Однажды в середине 80-х годов в еженедельнике «Литературная Россия» я увидел снимок: на переднем фоне стоит Гамзатов в окружении артистов, а за ними в отдалении сидят Кулиев и Кугультинов.
Я спросил у Давида Никитича, что за снимок? Он рассказал мне следующее. В 1973 году в Махачкале отмечали 50-летие Расула Гамзатова. Раскрылся занавес, и на сцене в декорациях предстал аул Цада и крупным планом дом Гамзатовых. Ведущая объявила: «Расул Гамзатович, поднимитесь в свой дом и пригласите друзей». Расул встал и сказал: «Всем не поместиться на сцене. Кайсын, Давид, давайте поднимайтесь!»
В ходе вечера, вспоминал Давид Никитич, слово предоставили Иосифу Кобзону. В руках он держал небольшой дубовый бочонок с золотыми обручами.
— Пустым бочонок не дарят, а вино пить рано, поэтому я налил в него чай, – сказал певец и подал Гамзатову вместительный рог. Расул отпил немного и передал Кайсыну, который, также отпив, вручил рог мне. Я попробовал напиток – это был коньяк. Что делать? Рог не стакан, в сторону не отставишь. Пришлось отдать дань традиции.
Быть может, вспоминая и этот случай, Гамзатов в послании Кугультинову писал: «Мы соколам были сродни».
Кугультинов перевел на калмыцкий язык книгу избранной лирики Гамзатова. Он говорил, что, читая поэта, вырастаешь в собственных глазах. На встречах с читателями называл Гамзатова великим поэтом современности.

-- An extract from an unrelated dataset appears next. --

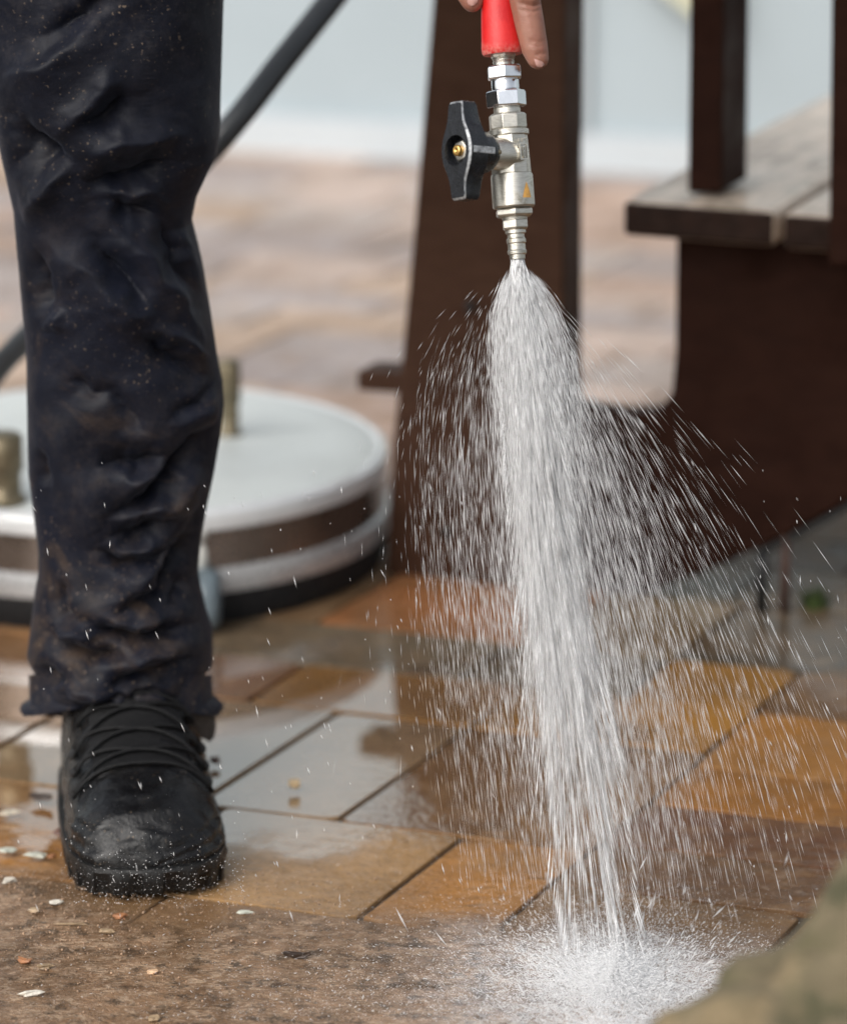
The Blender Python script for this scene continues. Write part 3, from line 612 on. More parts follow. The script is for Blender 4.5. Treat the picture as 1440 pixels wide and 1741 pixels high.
fingers = [
    [(G(862, -150, -50), 30*r0), (G(876, -80, 10), 29*r0), (G(889, -12, 26), 28*r0), (G(899, 40, 24), 26.5*r0), (G(908, 82, 22), 24*r0), (G(914, 101, 21), 19.5*r0)],            # index, pointing down the grip
    [(G(870, -170, -40), 30*r0), (G(905, -150, 22), 29*r0), (G(880, -115, 62), 27*r0), (G(835, -105, 68), 25*r0), (G(815, -100, 48), 22*r0)],                                   # curled fingers
    [(G(866, -235, -40), 30*r0), (G(898, -215, 22), 29*r0), (G(868, -180, 60), 27*r0), (G(825, -170, 66), 25*r0), (G(804, -165, 46), 22*r0)],
    [(G(860, -290, -40), 27*r0), (G(886, -275, 18), 26*r0), (G(855, -245, 52), 24*r0), (G(815, -235, 56), 22*r0), (G(797, -230, 40), 19*r0)],
    [(G(800, -230, -60), 34*r0), (G(782, -140, -30), 32*r0), (G(785, -70, -4), 29*r0), (G(796, -18, 6), 25*r0), (G(803, 2, 8), 20*r0)],                                          # thumb
    [(G(850, -150, -62), 40*r0), (G(840, -230, -66), 48*r0), (G(835, -310, -60), 46*r0)], [(G(815, -200, -62), 40*r0), (G(820, -300, -60), 44*r0)],                             # palm
    [(G(835, -310, -60), 46*r0), (G(830, -420, -120), 60*r0), (G(810, -620, -260), 72*r0)]]                                                                                      # wrist, forearm
hv, hf = blob(fingers, .0011, 'body', M['skin'], person)
q, _ = proj(hv); X, Y = q[:, 0], q[:, 1]; hh = np.zeros(len(hv))
for pts, A, wu, wd in [([(878, 2), (905, 10), (928, 3)], -.9, 3, 3), ([(882, -6), (905, 0), (928, -8)], .6, 4, 4), ([(880, 14), (905, 19), (928, 12)], -.6, 2.5, 3), ([(895, 66), (915, 71), (932, 66)], -.4, 2.5, 3), ([(895, 73), (915, 78), (932, 72)], -.3, 2.5, 3), ([(908, 94), (918, 90), (930, 91)], -.5, 2, 2)]:
    hh += seg_fold(X, Y, pts, A*.0019, wu, wd)
hv = hv-np.outer(hh, FW)
mk('body', hv, hf, M['skin'], person)
def nail(c, up_, side, nrm, hl, hw_, name='fingernail'):
    V = []; n1, n2_ = 10, 9
    for i in range(n1):
        for k in range(n2_):
            a = -1+2*i/(n1-1); b = -1+2*k/(n2_-1); wq = hw_*(1-.25*max(0, a)**3)*math.sqrt(max(0, 1-(abs(a)**6)*.85))
            V.append(c+up_*a*hl+side*b*wq+nrm*(-.0016*b*b-.0008*a*a))
    return mk(name, V, [(i*n2_+k, i*n2_+k+1, i*n2_+n2_+k+1, i*n2_+n2_+k) for i in range(n1-1) for k in range(n2_-1)], M['nail'], person)
dn = G(918, 118)-G(908, 80); dn /= np.linalg.norm(dn); nn = -FW*.86+RT*.5; sd_ = np.cross(dn, nn); sd_ /= np.linalg.norm(sd_); nn = np.cross(sd_, dn)
nail(G(918.5, 104, 37), dn, sd_, nn, 13*r0, 10.5*r0)
dn = G(806, 20)-G(796, -30); dn /= np.linalg.norm(dn); nn = -FW*.9-RT*.35; sd_ = np.cross(dn, nn); sd_ /= np.linalg.norm(sd_); nn = np.cross(sd_, dn)
nail(G(798, -4, 29), dn, sd_, nn, 17*r0, 12*r0)
# ------------------------------------------------------------------ pressure lance: grip, couplings, ball valve, nozzle
tip = G(880, 440); gax = G(880, 440)-G(855, 90); gax /= np.linalg.norm(gax)
lance = thing('pressure_lance', 'red-gripped spray lance with nickel ball valve and black lever, held pointing down', 'lance', tuple(tip))
def gx(y): return 855+(y-90)*(25/350)
def turn(name, prof, m, n=36, rot=0, smooth_deg=30, bw=0):
    """prof: (photo y, radius px) down the axis"""
    c = G(gx(prof[0][0]), prof[0][0]); k = PX/math.cos(math.atan(25/350))
    o = MB().lathe(c, gax, [((y-prof[0][0])*PX*1.0026, r*PX) for y, r in prof], n, 0, rot).build(name, m, lance); autosmooth(o, smooth_deg)
    if bw: bevel(o, bw*PX, 2, 25)
    return o
turn('grip', [(-300, 26), (-120, 28), (0, 31), (60, 34.5), (80, 36), (88, 35.5), (92, 33), (91, 21)], M['red'], 48)
HX = lambda n: 1/math.cos(math.pi/n)
turn('hex_fitting', [(84, 20*HX(6)), (98, 20*HX(6))], M['nickel'], 6, .25, bw=2.5)
turn('thread', [(97, 17), (100, 19), (102, 17.5), (105, 19), (107, 17.5), (112, 18)], M['nickel'])
def nut(name, y0, y1, r, m, n=6, rot=.3):
    turn(name, [(y0, r*.86), (y0+1.5, r*.93*HX(n)), (y0+4, r*HX(n)), (y1-4, r*HX(n)), (y1-1.5, r*.93*HX(n)), (y1, r*.86)], m, n, rot, 20, .8)
nut('coupling_nut', 110, 136, 27.5, M['chrome'], 6, .32)
turn('coupling_sleeve', [(134, 22.5), (136, 23.5), (151, 23.5), (153, 22)], M['chrome'])
nut('coupling_nut', 152, 183, 29.5, M['chrome'], 6, .78)
turn('neck', [(181, 22), (186, 23), (194, 22.5)], M['nickel'])
nut('valve_collar', 192, 222, 30.5, M['nickel'], 8, .1)
turn('collar_ring', [(219, 31), (221, 34.5), (229, 34.5), (231, 31)], M['nickel'], 40)
turn('valve_body', [(229, 30*HX(8)), (297, 32*HX(8))], M['nickel'], 8, .46, 20, 1.5)
turn('valve_barrel', [(293, 30), (296, 35), (300, 36), (350, 36), (353, 34), (354, 28)], M['nickel'], 44)
nut('gland_nut', 353, 369, 30, M['nickel'], 6, .3)
turn('neck', [(367, 22), (374, 21)], M['nickel'])
nut('nozzle_nut', 371, 391, 20.5, M['nickel'], 6, .3)
turn('nozzle', [(389, 16), (391, 17.5), (396, 17.5), (398, 14.5), (404, 14.5), (406, 16.5), (412, 16.5), (414, 15), (424, 15), (426, 16.5), (431, 16), (433, 13.5), (440, 13), (441, 8)], M['nickel'], 30)
# embossed mark on the valve body: a small frame with bars, and an orange triangle print on the barrel
sdv = np.cross(gax, FW); sdv /= np.linalg.norm(sdv)
if sdv[0] < 0: sdv = -sdv
mkb = MB()
ob = G(889, 250, 34.0); nb = -FW*.93+sdv*.37
tb = np.cross(gax, nb); tb /= np.linalg.norm(tb); tb = tb if tb[0] > 0 else -tb
def bar(a, b, a2, b2): mkb.box(ob+(tb*a+gax*b)*PX-nb*4*PX, tb*(a2-a)*PX, gax*(b2-b)*PX, nb*5.2*PX)
for r4 in ((-7, -4, -5, 24), (5, -4, 7, 24), (-5, -4, 5, -2), (-5, 22, 5, 24), (-2, 1, 2.5, 3), (-2, 8, 2.5, 10), (-2, 3, -.5, 18), (1.2, 3, 2.5, 18), (-8, -12, -6, -7), (-2, -13, 0, -7), (3, -13, 8, -11)): bar(*r4)
mkb.build('embossed_mark', M['nickel'], lance, False)
tri = []; tf_ = []
for i_, (hw_, yy) in enumerate(((.4, -9), (2.5, -4), (4.5, 1), (6.2, 6), (8, 11), (9.5, 17))):
    for k_ in range(5):
        a = math.radians(40)+hw_*(-1+k_/2)/36; tri.append(G(gx(322+yy), 322+yy)+(sdv*math.sin(a)-FW*math.cos(a))*36.35*PX)
    if i_: tf_ += [((i_-1)*5+k_, (i_-1)*5+k_+1, i_*5+k_+1, i_*5+k_) for k_ in range(4)]
mk('orange_triangle', tri, tf_, M['orange_mark'], lance, True)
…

В 2003 году Президент России Владимир Путин решил лично поздравить Гамзатова с 80-летием. Он принял поэта, сообщив заранее, что будет рад и его друзьям. На встречу с Президентом Расул Гамзатов пригласил Давида Кугультинова, Даниила Гранина и Нани Брегвадзе. Они говорили о нравственных началах в государственном управлении и социальной политике.
Время всевластно. Расул Гамзатов и его друг Давид Кугультинов, как сказано у поэта, сменили земные адреса, но оставили нам незабываемый пример дружбы и поэтического братства.
Они были земными людьми, могли ошибаться в житейских делах, им довелось пережить клевету и хулу, но они были поэтами, вдохновенными и мудрыми, в их стихах всегда жила мысль, которая звала и окрыляла души людей.
«Вернее дружбы нету талисмана», – писал Расул Гамзатов. И это так, потому что, как гласит горская мудрость, мир держится верностью друзей.